=== RECORD LIST ===

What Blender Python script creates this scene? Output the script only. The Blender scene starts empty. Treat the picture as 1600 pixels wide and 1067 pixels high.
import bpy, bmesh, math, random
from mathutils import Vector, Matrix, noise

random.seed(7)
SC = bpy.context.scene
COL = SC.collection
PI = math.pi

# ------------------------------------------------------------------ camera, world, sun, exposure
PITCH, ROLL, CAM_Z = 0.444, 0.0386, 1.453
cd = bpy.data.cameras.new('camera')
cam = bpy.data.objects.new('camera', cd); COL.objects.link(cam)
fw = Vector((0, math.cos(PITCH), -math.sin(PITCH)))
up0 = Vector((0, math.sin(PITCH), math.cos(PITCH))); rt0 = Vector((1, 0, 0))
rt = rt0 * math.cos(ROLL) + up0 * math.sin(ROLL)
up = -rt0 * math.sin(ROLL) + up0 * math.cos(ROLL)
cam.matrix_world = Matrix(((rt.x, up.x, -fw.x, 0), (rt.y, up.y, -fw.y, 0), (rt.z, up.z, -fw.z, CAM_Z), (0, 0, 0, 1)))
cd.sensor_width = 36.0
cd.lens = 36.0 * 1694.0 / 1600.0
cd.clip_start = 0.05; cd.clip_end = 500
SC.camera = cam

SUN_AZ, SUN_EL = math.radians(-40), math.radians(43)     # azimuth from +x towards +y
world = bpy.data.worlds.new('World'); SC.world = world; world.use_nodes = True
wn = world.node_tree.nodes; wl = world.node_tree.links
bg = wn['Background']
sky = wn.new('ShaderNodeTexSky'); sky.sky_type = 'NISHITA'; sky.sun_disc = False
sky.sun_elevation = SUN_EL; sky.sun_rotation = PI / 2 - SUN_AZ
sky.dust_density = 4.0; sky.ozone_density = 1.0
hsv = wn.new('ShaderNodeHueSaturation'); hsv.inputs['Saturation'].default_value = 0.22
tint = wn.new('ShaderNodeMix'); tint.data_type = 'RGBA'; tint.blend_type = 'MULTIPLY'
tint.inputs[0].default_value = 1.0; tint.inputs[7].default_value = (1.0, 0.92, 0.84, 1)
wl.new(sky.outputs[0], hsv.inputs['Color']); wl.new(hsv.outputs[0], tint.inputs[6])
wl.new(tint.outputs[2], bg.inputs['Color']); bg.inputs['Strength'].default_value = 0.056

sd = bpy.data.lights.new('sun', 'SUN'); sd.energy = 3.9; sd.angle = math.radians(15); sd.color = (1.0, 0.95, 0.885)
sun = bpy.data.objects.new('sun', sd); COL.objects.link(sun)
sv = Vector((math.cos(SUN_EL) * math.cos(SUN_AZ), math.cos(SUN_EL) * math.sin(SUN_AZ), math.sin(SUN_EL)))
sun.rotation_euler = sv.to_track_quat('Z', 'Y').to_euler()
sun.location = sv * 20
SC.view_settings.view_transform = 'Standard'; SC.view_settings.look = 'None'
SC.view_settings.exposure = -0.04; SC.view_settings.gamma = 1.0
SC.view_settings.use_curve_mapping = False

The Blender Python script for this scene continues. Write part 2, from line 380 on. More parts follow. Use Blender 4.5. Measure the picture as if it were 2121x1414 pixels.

===

• [WRITTEN PROBLEM] Extract all the material, leaving every line as it is.

• [COMPLETE ANSWER]
What Blender Python script creates this scene? Output the script only. The Blender scene starts empty. Treat the picture as 1600 pixels wide and 1067 pixels high.
import bpy, bmesh, math, random
from mathutils import Vector, Matrix, noise

random.seed(7)
SC = bpy.context.scene
COL = SC.collection
PI = math.pi

# ------------------------------------------------------------------ camera, world, sun, exposure
PITCH, ROLL, CAM_Z = 0.444, 0.0386, 1.453
cd = bpy.data.cameras.new('camera')
cam = bpy.data.objects.new('camera', cd); COL.objects.link(cam)
fw = Vector((0, math.cos(PITCH), -math.sin(PITCH)))
up0 = Vector((0, math.sin(PITCH), math.cos(PITCH))); rt0 = Vector((1, 0, 0))
rt = rt0 * math.cos(ROLL) + up0 * math.sin(ROLL)
up = -rt0 * math.sin(ROLL) + up0 * math.cos(ROLL)
cam.matrix_world = Matrix(((rt.x, up.x, -fw.x, 0), (rt.y, up.y, -fw.y, 0), (rt.z, up.z, -fw.z, CAM_Z), (0, 0, 0, 1)))
cd.sensor_width = 36.0
cd.lens = 36.0 * 1694.0 / 1600.0
cd.clip_start = 0.05; cd.clip_end = 500
SC.camera = cam

SUN_AZ, SUN_EL = math.radians(-40), math.radians(43)     # azimuth from +x towards +y
world = bpy.data.worlds.new('World'); SC.world = world; world.use_nodes = True
wn = world.node_tree.nodes; wl = world.node_tree.links
bg = wn['Background']
sky = wn.new('ShaderNodeTexSky'); sky.sky_type = 'NISHITA'; sky.sun_disc = False
sky.sun_elevation = SUN_EL; sky.sun_rotation = PI / 2 - SUN_AZ
sky.dust_density = 4.0; sky.ozone_density = 1.0
hsv = wn.new('ShaderNodeHueSaturation'); hsv.inputs['Saturation'].default_value = 0.22
tint = wn.new('ShaderNodeMix'); tint.data_type = 'RGBA'; tint.blend_type = 'MULTIPLY'
tint.inputs[0].default_value = 1.0; tint.inputs[7].default_value = (1.0, 0.92, 0.84, 1)
wl.new(sky.outputs[0], hsv.inputs['Color']); wl.new(hsv.outputs[0], tint.inputs[6])
wl.new(tint.outputs[2], bg.inputs['Color']); bg.inputs['Strength'].default_value = 0.056

sd = bpy.data.lights.new('sun', 'SUN'); sd.energy = 3.9; sd.angle = math.radians(15); sd.color = (1.0, 0.95, 0.885)
sun = bpy.data.objects.new('sun', sd); COL.objects.link(sun)
sv = Vector((math.cos(SUN_EL) * math.cos(SUN_AZ), math.cos(SUN_EL) * math.sin(SUN_AZ), math.sin(SUN_EL)))
sun.rotation_euler = sv.to_track_quat('Z', 'Y').to_euler()
sun.location = sv * 20
SC.view_settings.view_transform = 'Standard'; SC.view_settings.look = 'None'
SC.view_settings.exposure = -0.04; SC.view_settings.gamma = 1.0
SC.view_settings.use_curve_mapping = False

The Blender Python script for this scene continues. Write part 2, from line 380 on. More parts follow. Use Blender 4.5. Measure the picture as if it were 2121x1414 pixels.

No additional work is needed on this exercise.